• Charles I;
  • consensus-building;
  • Declaration Concerning Grievances and Remedies;
  • Declaration of Ways and Means;
  • His Majesty's Answer to the XIX Propositions;
  • house of commons;
  • house of lords;
  • the junta;
  • parliamentary allegiances and leanings;
  • parliamentary declarations;
  • parliamentary printing;
  • John Pym

This article analyses the drafting of the document eventually printed as the Nineteen Propositions. Section two addresses certain issues regarding the methods and concepts employed in the subsequent analysis, focusing on consensus-building, constitutional leanings and the drafting of parliamentary declarations in early 1642. Section three examines the origins of the Nineteen Propositions in the draft Declaration of Ways and Means (January 1642) (hereafter cited as the Ways).

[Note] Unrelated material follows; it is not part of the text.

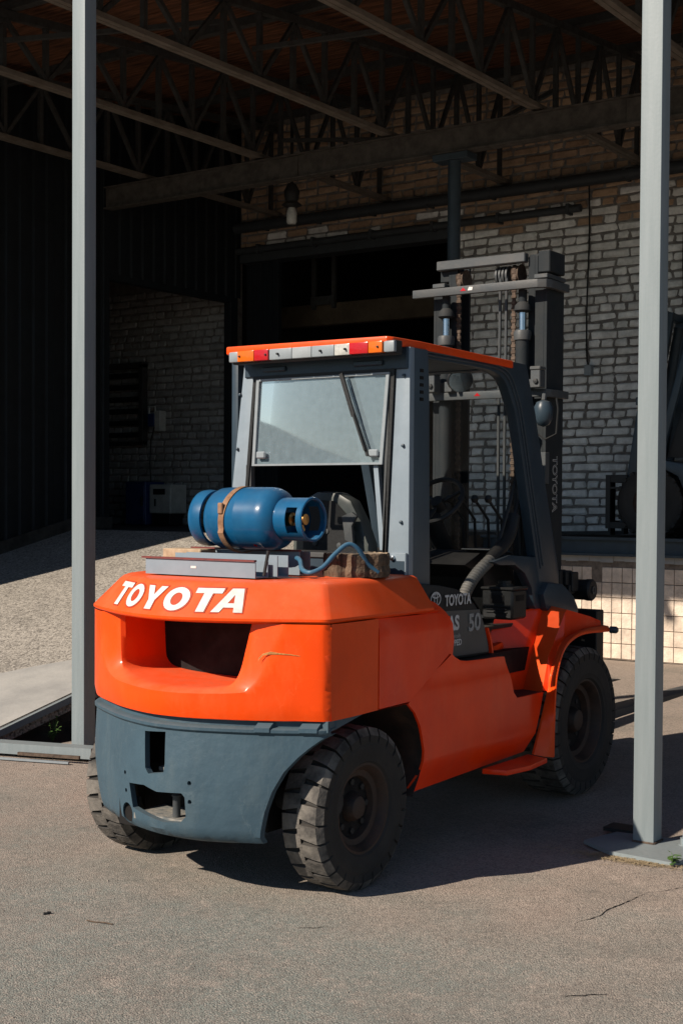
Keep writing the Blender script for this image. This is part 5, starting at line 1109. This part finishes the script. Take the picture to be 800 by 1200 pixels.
for z, dx in ((1.5, -.03), (2.6, .13), (3.5, .27)): bm = bmesh.new(); bx(bm, -5.76 + dx, -5.66 + dx, Y0 + .12, Y1 - .12, z, z + .08, .005); fin('mast_crossbar', bm, 'cabdark', F2)
tubeo('lift_cylinder', [(-5.62, 13.6, 1.4), (-5.28, 13.6, 3.4)], .05, 'edge', F2, 14)
bm = bmesh.new()
bx(bm, -5.945, -5.89, Y0 + .1, Y0 + .16, 1.32, 1.88, .004); bx(bm, -5.89, -5.70, Y0 + .1, Y0 + .16, 1.80, 1.88, .004); bx(bm, -5.89, -5.70, Y0 + .1, Y0 + .16, 1.32, 1.39, .004); bx(bm, -5.89, -5.72, Y0 + .1, Y0 + .16, 1.735, 1.755)
bx(bm, -5.945, -5.89, Y0 + .16, Y1 - .1, 1.80, 1.87, .004); bx(bm, -5.945, -5.89, Y0 + .16, Y1 - .1, 1.33, 1.40, .004); fin('carriage', bm, 'black', F2)
for y in (Y0 + .25, Y1 - .4): p2('fork', [(-5.98, 1.85), (-5.95, 1.85), (-5.95, 1.25), (-5.95, 1.25), (-6.9, 1.25), (-6.92, 1.262), (-5.98, 1.285)], y, y + .12, 'black', 0)
p2('seat', [(-4.6, 2.1), (-4.2, 2.1), (-4.1, 2.6), (-4.2, 2.62), (-4.3, 2.22), (-4.6, 2.2)], 13.45, 13.95, 'seat', .02)

# ---------------------------------------------------------------- yard behind the photographer (seen only in the glass)
bm = bmesh.new(); hg = {}
for i in range(41):
    for j in range(13):
        x = -150 + i * 3.2; y = -78 + j * 1.6
        az = math.degrees(math.atan2(x + 3.7, 5 - y)); el = max(.9, min(7, 1.65 - (az + 34.3) * .43)); h = math.hypot(x + 3.7, y - 5) * math.tan(math.radians(el)) + 1.9
        h = h * min(1, math.sin(math.pi * j / 12) * 1.5) + (.12 * math.sin(x * .9 + j) if 0 < j < 12 else 0)
        hg[i, j] = bm.verts.new((x, y, h - .3))
for i in range(40):
    for j in range(12): bm.faces.new((hg[i, j], hg[i + 1, j], hg[i + 1, j + 1], hg[i, j + 1]))
struct(fin('hill', bm, mk('hill_scrub', (.10, .12, .06), .9, col2=(.06, .075, .04), scale=.3), None, 40))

Section four traces the emergence of the Declaration Concerning Grievances and Remedies (hereafter cited as the Grievances) from the Ways (January–February). Section five examines the junta's efforts to overcome the Lords' prevarication over passing the Grievances (February–May). Section six examines the emergence of the initial draft of the Nineteen Propositions from the Grievances (24–7 May). Section seven analyses the 28 May draft, while section eight explores the amendment of that draft (31 May and 1 June). Section nine examines parliament's abortive attempts to revise the Nineteen Propositions in light of His Majesty's Answer to the XIX Propositions (21 June–2 July). It is concluded that, contrary to the received view, the text of the Nineteen Propositions began to emerge in January rather than May 1642, and that the junta in the Commons rather than the Lords drove this process. The three appendices identify, respectively, the constitutional leanings of the relevant parliamentarians, the parts of the text of the Ways that were repeated in the Grievances, and dates on which the various parts of the final text of the Nineteen Propositions were written.